**Given information:**
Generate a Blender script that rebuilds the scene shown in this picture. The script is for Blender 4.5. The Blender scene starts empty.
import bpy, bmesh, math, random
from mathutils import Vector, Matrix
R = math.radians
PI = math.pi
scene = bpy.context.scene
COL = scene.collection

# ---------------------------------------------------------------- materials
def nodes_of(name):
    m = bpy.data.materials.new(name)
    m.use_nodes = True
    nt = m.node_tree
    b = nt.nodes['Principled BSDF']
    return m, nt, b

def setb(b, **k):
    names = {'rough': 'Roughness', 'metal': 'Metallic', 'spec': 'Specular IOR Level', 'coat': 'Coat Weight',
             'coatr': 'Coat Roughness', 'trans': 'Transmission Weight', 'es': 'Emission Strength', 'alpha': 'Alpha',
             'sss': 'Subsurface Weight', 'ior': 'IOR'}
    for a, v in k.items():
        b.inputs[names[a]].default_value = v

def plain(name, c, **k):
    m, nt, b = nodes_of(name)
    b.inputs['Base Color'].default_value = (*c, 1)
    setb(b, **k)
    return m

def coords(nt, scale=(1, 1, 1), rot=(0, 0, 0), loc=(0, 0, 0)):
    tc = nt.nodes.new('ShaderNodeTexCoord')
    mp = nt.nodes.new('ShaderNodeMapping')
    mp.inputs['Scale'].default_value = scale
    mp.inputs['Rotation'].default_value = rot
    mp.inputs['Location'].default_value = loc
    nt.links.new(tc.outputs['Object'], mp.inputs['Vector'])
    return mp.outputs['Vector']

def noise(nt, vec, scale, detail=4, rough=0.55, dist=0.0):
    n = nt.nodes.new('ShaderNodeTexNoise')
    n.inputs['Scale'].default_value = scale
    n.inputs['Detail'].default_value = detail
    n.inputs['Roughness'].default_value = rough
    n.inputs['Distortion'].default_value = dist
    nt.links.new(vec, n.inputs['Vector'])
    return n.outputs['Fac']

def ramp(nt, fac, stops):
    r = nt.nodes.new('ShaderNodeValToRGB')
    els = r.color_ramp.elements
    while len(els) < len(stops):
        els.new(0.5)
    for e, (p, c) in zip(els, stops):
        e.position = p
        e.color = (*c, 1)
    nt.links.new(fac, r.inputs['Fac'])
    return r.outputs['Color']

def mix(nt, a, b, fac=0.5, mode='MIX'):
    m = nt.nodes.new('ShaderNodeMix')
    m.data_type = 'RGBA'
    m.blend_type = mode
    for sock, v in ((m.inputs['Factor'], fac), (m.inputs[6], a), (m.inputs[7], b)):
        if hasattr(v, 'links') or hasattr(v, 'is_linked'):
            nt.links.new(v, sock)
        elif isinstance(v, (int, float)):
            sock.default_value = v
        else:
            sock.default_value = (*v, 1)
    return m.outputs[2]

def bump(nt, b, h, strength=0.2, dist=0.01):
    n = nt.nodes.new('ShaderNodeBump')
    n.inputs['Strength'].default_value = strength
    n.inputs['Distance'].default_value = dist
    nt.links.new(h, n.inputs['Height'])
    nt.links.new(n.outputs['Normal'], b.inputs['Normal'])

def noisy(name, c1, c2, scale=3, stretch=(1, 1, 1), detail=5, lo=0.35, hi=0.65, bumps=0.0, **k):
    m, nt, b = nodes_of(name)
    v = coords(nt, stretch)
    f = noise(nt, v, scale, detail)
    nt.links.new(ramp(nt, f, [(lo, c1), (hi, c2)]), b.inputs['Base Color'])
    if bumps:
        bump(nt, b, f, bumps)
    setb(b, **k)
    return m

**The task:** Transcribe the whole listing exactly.

**Response to this task:**
Generate a Blender script that rebuilds the scene shown in this picture. The script is for Blender 4.5. The Blender scene starts empty.
import bpy, bmesh, math, random
from mathutils import Vector, Matrix
R = math.radians
PI = math.pi
scene = bpy.context.scene
COL = scene.collection

# ---------------------------------------------------------------- materials
def nodes_of(name):
    m = bpy.data.materials.new(name)
    m.use_nodes = True
    nt = m.node_tree
    b = nt.nodes['Principled BSDF']
    return m, nt, b

def setb(b, **k):
    names = {'rough': 'Roughness', 'metal': 'Metallic', 'spec': 'Specular IOR Level', 'coat': 'Coat Weight',
             'coatr': 'Coat Roughness', 'trans': 'Transmission Weight', 'es': 'Emission Strength', 'alpha': 'Alpha',
             'sss': 'Subsurface Weight', 'ior': 'IOR'}
    for a, v in k.items():
        b.inputs[names[a]].default_value = v

def plain(name, c, **k):
    m, nt, b = nodes_of(name)
    b.inputs['Base Color'].default_value = (*c, 1)
    setb(b, **k)
    return m

def coords(nt, scale=(1, 1, 1), rot=(0, 0, 0), loc=(0, 0, 0)):
    tc = nt.nodes.new('ShaderNodeTexCoord')
    mp = nt.nodes.new('ShaderNodeMapping')
    mp.inputs['Scale'].default_value = scale
    mp.inputs['Rotation'].default_value = rot
    mp.inputs['Location'].default_value = loc
    nt.links.new(tc.outputs['Object'], mp.inputs['Vector'])
    return mp.outputs['Vector']

def noise(nt, vec, scale, detail=4, rough=0.55, dist=0.0):
    n = nt.nodes.new('ShaderNodeTexNoise')
    n.inputs['Scale'].default_value = scale
    n.inputs['Detail'].default_value = detail
    n.inputs['Roughness'].default_value = rough
    n.inputs['Distortion'].default_value = dist
    nt.links.new(vec, n.inputs['Vector'])
    return n.outputs['Fac']

def ramp(nt, fac, stops):
    r = nt.nodes.new('ShaderNodeValToRGB')
    els = r.color_ramp.elements
    while len(els) < len(stops):
        els.new(0.5)
    for e, (p, c) in zip(els, stops):
        e.position = p
        e.color = (*c, 1)
    nt.links.new(fac, r.inputs['Fac'])
    return r.outputs['Color']

def mix(nt, a, b, fac=0.5, mode='MIX'):
    m = nt.nodes.new('ShaderNodeMix')
    m.data_type = 'RGBA'
    m.blend_type = mode
    for sock, v in ((m.inputs['Factor'], fac), (m.inputs[6], a), (m.inputs[7], b)):
        if hasattr(v, 'links') or hasattr(v, 'is_linked'):
            nt.links.new(v, sock)
        elif isinstance(v, (int, float)):
            sock.default_value = v
        else:
            sock.default_value = (*v, 1)
    return m.outputs[2]

def bump(nt, b, h, strength=0.2, dist=0.01):
    n = nt.nodes.new('ShaderNodeBump')
    n.inputs['Strength'].default_value = strength
    n.inputs['Distance'].default_value = dist
    nt.links.new(h, n.inputs['Height'])
    nt.links.new(n.outputs['Normal'], b.inputs['Normal'])

def noisy(name, c1, c2, scale=3, stretch=(1, 1, 1), detail=5, lo=0.35, hi=0.65, bumps=0.0, **k):
    m, nt, b = nodes_of(name)
    v = coords(nt, stretch)
    f = noise(nt, v, scale, detail)
    nt.links.new(ramp(nt, f, [(lo, c1), (hi, c2)]), b.inputs['Base Color'])
    if bumps:
        bump(nt, b, f, bumps)
    setb(b, **k)
    return m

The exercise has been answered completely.